Ethanol Climbs To Highest In A Month After Biofuels Plant Shuts
Source: By Aaron Clark, Bloomberg • Posted: Thursday, June 28, 2012
Futures gained as the plant, which has an annual capacity of 110 million gallons, was temporarily halted yesterday, a week after Valero closed its Albion, Nebraska, ethanol plant. Bill Day, a spokesman at company headquarters in San Antonio, said in an e-mail that Valero expects “to resume production once market conditions improve.”

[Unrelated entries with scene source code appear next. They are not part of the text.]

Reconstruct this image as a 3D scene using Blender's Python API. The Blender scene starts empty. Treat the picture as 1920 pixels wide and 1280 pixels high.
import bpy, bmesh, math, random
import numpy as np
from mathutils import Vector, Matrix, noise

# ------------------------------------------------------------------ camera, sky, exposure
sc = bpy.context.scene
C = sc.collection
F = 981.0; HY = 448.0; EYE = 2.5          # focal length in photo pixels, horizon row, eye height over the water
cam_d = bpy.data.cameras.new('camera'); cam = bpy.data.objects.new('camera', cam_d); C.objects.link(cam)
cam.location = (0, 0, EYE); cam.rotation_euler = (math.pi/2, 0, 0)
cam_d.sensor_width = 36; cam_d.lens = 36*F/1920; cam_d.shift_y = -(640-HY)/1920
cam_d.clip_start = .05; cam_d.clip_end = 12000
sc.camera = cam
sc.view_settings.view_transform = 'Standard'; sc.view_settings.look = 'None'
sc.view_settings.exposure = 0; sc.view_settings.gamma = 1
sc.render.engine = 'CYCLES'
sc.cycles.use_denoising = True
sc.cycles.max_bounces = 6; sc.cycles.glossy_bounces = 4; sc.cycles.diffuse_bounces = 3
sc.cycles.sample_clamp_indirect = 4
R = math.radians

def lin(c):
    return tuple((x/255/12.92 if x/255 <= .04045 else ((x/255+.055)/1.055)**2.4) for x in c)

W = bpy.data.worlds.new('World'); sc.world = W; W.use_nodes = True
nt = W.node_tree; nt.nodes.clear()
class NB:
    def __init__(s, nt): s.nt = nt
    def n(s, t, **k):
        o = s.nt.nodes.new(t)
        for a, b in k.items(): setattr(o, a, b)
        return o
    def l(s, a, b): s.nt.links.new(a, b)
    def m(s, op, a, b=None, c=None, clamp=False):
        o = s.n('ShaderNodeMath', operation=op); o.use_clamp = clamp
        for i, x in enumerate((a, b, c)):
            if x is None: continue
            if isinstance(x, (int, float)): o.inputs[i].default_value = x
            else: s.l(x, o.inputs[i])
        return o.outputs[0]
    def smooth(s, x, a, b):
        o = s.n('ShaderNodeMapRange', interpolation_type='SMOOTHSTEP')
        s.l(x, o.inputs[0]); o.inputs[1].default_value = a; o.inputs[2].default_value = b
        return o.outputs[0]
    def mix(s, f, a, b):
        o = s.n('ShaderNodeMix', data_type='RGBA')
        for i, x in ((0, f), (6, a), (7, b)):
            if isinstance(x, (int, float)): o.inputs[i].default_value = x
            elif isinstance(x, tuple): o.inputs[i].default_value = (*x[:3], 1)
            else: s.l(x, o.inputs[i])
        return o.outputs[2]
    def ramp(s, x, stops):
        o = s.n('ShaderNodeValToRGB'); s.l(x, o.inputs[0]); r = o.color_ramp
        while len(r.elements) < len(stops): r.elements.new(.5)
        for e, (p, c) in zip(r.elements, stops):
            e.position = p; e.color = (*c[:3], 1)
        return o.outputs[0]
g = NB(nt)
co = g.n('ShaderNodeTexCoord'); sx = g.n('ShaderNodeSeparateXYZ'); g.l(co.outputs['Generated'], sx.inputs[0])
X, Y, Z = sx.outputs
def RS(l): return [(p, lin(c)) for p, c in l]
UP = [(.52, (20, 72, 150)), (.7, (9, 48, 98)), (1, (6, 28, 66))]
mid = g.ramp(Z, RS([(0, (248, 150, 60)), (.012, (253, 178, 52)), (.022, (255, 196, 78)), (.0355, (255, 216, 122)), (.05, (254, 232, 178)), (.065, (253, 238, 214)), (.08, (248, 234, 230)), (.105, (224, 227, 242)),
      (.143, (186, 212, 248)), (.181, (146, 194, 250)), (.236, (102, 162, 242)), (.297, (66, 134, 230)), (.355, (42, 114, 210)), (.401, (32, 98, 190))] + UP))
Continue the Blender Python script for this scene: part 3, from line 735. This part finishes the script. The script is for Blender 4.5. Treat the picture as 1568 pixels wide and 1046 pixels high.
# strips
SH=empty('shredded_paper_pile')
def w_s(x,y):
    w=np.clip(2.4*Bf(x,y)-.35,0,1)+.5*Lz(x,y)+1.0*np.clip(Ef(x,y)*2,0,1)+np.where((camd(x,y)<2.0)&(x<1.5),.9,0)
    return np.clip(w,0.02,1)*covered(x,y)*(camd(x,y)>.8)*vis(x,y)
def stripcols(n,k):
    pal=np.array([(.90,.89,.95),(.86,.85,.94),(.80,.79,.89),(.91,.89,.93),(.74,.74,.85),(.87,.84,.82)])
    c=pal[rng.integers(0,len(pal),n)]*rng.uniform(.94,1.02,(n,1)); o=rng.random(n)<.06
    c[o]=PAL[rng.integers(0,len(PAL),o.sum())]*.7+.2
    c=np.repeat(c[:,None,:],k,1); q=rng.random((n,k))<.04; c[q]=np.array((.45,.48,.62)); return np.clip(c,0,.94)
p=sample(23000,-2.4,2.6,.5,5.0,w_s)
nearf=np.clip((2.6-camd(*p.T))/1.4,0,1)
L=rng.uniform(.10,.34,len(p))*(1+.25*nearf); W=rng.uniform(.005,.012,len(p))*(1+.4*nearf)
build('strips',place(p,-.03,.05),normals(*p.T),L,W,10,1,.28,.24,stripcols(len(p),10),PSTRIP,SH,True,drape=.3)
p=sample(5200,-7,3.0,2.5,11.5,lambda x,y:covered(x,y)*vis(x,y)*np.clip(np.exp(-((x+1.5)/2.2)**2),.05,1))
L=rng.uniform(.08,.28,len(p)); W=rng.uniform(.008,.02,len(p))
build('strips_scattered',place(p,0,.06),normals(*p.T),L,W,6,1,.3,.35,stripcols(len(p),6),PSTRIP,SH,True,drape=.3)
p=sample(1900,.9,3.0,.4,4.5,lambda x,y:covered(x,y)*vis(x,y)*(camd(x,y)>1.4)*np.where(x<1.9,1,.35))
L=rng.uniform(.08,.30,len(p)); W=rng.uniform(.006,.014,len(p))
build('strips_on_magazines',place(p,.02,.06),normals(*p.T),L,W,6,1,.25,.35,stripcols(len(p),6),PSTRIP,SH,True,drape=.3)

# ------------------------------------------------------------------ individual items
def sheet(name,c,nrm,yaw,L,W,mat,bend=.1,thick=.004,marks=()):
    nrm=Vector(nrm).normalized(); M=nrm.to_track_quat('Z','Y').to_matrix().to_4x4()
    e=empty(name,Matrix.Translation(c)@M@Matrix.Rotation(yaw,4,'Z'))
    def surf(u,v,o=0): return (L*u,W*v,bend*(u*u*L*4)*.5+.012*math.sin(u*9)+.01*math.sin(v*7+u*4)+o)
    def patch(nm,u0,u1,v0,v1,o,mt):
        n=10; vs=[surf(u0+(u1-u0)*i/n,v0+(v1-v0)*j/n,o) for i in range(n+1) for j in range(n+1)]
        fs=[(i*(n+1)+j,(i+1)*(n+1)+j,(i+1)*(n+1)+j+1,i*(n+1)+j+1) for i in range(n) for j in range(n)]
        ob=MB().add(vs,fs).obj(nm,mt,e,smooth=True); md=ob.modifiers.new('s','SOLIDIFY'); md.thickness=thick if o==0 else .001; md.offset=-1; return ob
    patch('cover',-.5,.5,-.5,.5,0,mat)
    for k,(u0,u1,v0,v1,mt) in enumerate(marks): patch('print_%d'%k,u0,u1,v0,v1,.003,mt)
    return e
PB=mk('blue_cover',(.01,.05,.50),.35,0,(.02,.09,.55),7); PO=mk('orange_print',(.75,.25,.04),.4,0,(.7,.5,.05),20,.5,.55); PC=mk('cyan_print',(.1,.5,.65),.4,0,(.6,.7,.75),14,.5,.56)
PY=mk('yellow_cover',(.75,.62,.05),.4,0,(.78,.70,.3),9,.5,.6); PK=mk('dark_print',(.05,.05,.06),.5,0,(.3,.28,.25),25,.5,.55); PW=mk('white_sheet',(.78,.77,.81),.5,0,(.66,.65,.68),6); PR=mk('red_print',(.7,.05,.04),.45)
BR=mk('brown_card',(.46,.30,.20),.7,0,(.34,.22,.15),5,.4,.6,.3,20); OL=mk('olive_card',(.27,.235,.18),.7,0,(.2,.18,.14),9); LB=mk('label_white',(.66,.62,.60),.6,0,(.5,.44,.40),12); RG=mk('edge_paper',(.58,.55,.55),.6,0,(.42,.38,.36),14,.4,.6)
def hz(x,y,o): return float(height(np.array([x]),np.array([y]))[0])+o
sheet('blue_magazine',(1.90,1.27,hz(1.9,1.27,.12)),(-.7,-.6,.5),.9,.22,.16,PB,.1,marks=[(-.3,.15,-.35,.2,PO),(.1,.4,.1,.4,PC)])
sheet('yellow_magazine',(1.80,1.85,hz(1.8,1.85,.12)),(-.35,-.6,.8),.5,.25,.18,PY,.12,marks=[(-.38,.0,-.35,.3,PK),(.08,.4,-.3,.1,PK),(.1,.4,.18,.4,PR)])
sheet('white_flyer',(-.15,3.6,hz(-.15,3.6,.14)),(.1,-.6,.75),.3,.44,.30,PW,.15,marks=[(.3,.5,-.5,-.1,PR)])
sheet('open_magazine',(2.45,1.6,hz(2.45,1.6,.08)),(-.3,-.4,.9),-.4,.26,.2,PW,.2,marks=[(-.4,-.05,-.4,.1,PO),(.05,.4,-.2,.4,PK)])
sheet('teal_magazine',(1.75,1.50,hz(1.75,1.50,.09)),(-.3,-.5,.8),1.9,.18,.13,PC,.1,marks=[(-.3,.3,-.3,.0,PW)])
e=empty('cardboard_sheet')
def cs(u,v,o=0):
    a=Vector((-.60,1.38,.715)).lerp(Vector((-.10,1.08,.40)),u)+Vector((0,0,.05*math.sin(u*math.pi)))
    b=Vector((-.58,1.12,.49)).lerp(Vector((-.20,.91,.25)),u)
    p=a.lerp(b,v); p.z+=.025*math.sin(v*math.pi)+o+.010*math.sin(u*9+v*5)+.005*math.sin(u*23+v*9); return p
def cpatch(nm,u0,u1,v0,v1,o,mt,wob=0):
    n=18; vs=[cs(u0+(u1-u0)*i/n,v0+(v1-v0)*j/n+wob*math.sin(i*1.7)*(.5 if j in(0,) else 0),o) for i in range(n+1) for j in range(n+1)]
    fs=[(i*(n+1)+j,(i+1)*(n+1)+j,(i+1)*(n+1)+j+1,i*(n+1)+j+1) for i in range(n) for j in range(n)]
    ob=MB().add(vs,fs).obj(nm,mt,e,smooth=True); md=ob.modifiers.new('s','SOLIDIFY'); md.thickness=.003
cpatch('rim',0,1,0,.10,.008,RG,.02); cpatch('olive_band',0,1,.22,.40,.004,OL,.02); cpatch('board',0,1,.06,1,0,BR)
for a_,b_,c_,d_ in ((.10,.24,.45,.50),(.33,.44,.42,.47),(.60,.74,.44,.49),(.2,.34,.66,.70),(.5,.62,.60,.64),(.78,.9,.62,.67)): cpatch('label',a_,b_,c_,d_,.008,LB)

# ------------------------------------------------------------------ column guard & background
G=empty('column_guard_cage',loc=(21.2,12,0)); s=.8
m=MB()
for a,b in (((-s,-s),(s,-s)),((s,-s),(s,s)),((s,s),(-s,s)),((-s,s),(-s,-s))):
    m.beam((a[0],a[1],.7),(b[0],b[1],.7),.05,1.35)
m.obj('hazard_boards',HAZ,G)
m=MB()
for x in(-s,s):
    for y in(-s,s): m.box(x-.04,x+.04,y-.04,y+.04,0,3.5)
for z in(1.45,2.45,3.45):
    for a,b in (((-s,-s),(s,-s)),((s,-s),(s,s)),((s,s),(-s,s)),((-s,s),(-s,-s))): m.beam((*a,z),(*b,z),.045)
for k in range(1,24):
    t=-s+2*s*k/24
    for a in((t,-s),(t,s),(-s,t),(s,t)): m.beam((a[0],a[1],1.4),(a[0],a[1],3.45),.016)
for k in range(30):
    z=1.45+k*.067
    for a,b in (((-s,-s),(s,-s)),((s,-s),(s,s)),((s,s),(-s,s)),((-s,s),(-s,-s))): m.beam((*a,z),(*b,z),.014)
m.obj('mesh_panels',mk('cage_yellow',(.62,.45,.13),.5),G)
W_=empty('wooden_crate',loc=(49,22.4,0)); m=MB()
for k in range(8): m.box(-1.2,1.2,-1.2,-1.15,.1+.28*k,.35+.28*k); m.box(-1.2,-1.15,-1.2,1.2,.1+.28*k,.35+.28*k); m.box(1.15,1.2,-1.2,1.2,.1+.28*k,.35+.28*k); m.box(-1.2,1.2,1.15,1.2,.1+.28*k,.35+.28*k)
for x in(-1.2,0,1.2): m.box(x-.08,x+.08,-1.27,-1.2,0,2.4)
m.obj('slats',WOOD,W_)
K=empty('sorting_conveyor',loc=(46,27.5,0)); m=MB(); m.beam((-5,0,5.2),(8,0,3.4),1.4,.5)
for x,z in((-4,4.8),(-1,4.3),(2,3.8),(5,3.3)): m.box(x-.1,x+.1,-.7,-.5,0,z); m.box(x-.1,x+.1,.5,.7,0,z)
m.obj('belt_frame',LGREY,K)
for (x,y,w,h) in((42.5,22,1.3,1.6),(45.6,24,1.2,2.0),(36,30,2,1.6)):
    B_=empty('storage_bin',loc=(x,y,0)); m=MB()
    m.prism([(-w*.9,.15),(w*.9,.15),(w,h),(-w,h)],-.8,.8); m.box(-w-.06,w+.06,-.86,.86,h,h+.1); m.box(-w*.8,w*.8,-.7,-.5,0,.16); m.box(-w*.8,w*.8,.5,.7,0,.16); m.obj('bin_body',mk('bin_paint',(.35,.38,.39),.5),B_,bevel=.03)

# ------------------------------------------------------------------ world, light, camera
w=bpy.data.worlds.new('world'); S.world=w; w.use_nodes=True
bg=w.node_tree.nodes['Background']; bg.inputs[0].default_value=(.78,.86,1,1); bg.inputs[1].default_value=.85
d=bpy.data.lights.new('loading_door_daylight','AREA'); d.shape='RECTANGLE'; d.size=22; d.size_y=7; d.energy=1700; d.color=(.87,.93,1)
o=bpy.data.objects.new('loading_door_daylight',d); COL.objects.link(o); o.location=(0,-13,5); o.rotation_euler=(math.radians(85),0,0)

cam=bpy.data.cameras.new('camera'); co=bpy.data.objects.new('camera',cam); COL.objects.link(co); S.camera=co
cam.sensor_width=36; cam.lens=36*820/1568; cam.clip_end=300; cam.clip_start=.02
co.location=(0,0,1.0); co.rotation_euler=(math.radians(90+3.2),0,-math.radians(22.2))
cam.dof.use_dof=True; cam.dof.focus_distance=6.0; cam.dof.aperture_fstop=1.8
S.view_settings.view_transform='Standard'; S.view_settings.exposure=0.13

Denatured ethanol for July delivery rose 3 cents, or 1.4 percent, to settle at $2.216 a gallon on the Chicago Board of Trade, the highest level since May 18. The increase was the fourth in a row. The biofuel today traded 8.2 percent below its average the last year of $2.414 a gallon.
“Ethanol is up today and it needs to be up because the margins have been poor,” said Christian Mayer, a market advisor at Northstar Commodity Investments LLC in Minneapolis. “The corn market has been going up significantly and so ethanol needs to work higher.”
Corn for December delivery climbed 9 cents, or 1.4 percent, to $6.33 a bushel on CBOT. Corn is the primary feedstock in U.S. ethanol production. Futures have surged as much as 30 percent since touching a 20-month low June 15 as hot, dry weather threatens U.S. yields.
In cash market trading, ethanol rose 3 cents to $2.275 a gallon in the U.S. Gulf and 2.5 cents to $2.35 on the West Coast. The biofuel advanced 3 cents to $2.27 in New York and 1.5 cents to $2.195 in Chicago.